▸ **YOUR OBJECTIVE**: Search the material below for the string "Blender" and list each line that holds it.

▸ **GIVEN ENTRIES**:
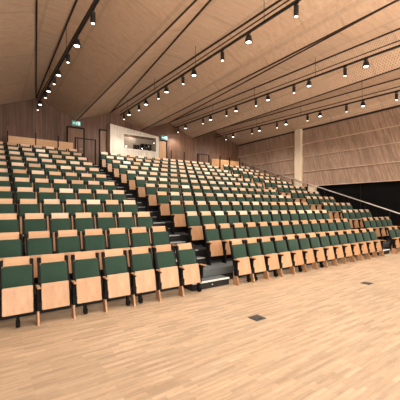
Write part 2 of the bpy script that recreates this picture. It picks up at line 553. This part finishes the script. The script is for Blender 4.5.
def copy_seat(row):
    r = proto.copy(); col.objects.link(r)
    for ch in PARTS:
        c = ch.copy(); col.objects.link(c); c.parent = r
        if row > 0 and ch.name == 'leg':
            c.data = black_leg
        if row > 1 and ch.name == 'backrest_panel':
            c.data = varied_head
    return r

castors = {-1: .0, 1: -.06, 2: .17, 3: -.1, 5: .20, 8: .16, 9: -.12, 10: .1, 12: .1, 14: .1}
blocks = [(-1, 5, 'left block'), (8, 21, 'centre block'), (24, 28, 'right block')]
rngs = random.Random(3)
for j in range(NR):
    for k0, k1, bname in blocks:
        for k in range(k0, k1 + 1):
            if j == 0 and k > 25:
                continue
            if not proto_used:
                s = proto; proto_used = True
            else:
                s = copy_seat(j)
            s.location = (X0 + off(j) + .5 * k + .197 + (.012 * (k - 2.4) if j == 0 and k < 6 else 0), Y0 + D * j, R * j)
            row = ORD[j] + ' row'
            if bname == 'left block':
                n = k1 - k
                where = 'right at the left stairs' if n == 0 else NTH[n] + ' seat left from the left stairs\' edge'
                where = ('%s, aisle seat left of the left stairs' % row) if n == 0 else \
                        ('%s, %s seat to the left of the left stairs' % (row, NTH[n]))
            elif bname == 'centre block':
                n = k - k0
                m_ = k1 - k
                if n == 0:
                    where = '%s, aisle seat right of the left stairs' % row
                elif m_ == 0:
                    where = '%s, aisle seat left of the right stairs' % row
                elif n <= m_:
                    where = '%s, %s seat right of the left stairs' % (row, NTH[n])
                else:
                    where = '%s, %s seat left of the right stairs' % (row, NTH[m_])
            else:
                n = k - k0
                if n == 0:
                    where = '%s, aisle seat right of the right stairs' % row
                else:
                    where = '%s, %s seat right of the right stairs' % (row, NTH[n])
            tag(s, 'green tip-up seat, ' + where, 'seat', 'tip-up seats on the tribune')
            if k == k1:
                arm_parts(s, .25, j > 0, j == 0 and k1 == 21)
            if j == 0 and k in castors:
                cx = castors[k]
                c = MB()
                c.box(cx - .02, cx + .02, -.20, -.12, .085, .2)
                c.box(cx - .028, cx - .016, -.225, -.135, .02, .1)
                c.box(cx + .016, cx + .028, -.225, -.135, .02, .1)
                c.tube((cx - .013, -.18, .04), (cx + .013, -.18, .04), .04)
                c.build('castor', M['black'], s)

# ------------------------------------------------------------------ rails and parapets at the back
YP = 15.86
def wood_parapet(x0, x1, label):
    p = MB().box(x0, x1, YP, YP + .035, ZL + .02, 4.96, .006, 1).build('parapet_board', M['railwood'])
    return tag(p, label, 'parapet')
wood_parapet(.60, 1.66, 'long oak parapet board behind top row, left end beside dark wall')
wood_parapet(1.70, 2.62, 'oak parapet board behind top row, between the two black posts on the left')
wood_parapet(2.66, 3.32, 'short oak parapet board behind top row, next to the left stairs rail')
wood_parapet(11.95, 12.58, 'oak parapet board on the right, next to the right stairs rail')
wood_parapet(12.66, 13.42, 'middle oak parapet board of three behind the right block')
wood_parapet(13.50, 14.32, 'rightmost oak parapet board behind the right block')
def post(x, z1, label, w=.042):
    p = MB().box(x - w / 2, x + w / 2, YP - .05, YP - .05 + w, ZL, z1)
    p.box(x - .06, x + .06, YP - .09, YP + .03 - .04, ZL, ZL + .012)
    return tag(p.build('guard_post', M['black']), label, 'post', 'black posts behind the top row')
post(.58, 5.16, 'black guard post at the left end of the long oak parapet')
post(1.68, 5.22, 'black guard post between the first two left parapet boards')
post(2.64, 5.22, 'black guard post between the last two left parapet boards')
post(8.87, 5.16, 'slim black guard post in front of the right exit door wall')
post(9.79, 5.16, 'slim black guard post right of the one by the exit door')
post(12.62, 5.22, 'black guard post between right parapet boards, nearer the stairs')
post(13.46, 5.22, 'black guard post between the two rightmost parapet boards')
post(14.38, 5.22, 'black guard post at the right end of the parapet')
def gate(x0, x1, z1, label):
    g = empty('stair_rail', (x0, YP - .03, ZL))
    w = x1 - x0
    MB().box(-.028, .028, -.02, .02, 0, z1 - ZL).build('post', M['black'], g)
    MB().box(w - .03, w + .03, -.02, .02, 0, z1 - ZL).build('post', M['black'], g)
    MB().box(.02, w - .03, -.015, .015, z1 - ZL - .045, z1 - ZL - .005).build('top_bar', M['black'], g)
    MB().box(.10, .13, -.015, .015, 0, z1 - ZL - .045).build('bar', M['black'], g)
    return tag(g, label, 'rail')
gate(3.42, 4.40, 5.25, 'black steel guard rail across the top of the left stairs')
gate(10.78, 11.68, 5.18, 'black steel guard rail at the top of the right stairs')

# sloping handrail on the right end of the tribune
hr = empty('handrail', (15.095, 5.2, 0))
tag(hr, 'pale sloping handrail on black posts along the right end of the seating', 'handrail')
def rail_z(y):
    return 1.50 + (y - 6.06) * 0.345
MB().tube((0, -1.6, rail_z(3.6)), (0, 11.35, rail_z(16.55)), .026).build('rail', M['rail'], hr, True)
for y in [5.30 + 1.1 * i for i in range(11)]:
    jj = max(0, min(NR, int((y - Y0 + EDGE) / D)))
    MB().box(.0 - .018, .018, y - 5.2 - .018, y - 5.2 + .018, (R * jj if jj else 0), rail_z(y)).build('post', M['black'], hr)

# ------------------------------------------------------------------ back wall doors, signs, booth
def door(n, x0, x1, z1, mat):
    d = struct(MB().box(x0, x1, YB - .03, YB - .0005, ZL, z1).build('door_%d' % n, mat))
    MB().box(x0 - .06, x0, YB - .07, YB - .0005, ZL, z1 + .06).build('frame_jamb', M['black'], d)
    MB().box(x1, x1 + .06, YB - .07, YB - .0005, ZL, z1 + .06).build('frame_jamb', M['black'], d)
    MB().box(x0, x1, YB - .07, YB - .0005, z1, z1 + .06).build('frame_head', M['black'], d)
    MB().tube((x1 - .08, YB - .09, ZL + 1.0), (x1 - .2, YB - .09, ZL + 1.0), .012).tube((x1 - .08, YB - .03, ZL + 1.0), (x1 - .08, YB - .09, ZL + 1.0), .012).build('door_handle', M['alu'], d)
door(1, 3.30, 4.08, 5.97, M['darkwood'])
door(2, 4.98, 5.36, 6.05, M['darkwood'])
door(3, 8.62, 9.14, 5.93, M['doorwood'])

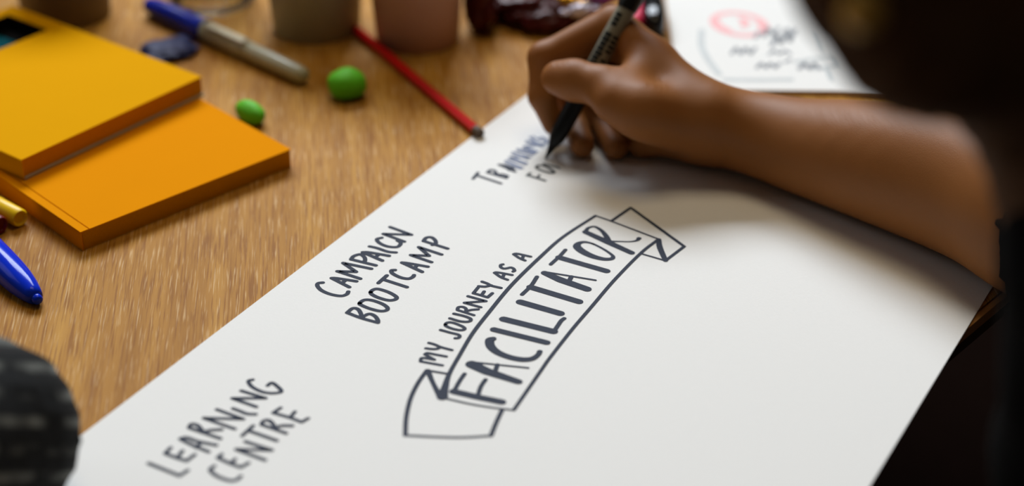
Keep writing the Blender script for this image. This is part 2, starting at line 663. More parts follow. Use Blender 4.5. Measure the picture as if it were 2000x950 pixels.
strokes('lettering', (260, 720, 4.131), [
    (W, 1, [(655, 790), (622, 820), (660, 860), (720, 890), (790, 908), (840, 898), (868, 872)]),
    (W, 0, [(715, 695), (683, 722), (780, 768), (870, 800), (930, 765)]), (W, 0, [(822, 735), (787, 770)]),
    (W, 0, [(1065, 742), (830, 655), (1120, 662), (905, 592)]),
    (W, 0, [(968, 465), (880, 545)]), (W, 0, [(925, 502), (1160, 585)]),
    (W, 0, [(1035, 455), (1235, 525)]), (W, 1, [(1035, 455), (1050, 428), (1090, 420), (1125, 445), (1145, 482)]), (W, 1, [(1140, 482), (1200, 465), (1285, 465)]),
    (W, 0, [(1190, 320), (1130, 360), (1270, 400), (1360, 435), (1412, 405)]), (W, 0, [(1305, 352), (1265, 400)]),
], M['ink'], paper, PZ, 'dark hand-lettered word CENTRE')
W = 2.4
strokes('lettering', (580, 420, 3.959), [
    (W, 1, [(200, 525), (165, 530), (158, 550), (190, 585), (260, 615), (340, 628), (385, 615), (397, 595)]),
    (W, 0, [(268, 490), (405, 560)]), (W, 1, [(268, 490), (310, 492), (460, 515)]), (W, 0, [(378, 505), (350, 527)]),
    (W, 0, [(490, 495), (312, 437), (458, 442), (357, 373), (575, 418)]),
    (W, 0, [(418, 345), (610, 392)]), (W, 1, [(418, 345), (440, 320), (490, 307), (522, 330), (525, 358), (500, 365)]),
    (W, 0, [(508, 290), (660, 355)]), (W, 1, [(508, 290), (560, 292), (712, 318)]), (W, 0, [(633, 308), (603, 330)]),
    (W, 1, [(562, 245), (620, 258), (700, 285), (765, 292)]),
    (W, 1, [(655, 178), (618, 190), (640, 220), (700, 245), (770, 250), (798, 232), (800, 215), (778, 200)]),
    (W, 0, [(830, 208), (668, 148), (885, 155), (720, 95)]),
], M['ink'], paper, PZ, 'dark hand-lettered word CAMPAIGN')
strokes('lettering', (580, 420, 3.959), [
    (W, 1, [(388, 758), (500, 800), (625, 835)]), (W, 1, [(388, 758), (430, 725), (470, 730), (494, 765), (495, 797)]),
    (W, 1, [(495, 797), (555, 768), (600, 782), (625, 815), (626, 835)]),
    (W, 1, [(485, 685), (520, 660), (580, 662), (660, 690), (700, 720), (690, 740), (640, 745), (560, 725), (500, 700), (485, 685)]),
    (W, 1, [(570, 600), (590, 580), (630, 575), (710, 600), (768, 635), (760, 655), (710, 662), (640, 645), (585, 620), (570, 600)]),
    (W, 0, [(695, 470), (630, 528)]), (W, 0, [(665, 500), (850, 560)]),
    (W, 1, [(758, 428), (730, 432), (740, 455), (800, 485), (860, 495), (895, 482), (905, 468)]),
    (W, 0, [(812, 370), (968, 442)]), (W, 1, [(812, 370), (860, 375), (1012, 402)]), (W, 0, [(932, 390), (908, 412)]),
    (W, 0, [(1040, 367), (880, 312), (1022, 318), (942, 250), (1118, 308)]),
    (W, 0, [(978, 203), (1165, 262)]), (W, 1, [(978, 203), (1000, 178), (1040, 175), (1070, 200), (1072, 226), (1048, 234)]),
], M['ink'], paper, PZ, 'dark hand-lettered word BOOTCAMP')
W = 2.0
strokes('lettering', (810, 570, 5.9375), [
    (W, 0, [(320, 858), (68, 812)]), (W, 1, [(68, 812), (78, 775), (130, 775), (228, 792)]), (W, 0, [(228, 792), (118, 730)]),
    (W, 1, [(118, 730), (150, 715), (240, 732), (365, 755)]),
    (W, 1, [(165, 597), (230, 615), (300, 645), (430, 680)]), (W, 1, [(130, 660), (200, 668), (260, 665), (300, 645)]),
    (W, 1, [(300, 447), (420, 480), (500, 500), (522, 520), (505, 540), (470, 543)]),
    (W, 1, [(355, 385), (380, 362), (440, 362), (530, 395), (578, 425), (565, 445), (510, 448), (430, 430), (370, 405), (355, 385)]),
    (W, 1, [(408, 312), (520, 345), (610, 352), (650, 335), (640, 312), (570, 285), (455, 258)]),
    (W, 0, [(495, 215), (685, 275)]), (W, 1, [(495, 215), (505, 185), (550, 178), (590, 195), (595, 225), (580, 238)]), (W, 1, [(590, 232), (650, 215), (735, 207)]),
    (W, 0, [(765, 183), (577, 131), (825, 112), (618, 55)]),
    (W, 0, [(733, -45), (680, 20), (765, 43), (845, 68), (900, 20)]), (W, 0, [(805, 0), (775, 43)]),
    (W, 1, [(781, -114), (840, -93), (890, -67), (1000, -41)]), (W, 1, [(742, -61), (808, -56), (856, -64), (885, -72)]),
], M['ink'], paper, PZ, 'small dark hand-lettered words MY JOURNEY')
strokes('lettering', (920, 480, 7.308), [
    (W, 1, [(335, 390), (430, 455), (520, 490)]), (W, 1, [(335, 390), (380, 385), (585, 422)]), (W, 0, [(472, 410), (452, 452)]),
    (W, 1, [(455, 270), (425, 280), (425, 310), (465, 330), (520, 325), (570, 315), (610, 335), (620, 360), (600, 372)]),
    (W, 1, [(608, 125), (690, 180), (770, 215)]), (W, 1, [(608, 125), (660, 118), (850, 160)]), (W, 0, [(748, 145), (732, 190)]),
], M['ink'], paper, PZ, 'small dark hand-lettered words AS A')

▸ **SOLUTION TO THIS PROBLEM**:
Write part 2 of the bpy script that recreates this picture. It picks up at line 553. This part finishes the script. The script is for Blender 4.5.
Keep writing the Blender script for this image. This is part 2, starting at line 663. More parts follow. Use Blender 4.5. Measure the picture as if it were 2000x950 pixels.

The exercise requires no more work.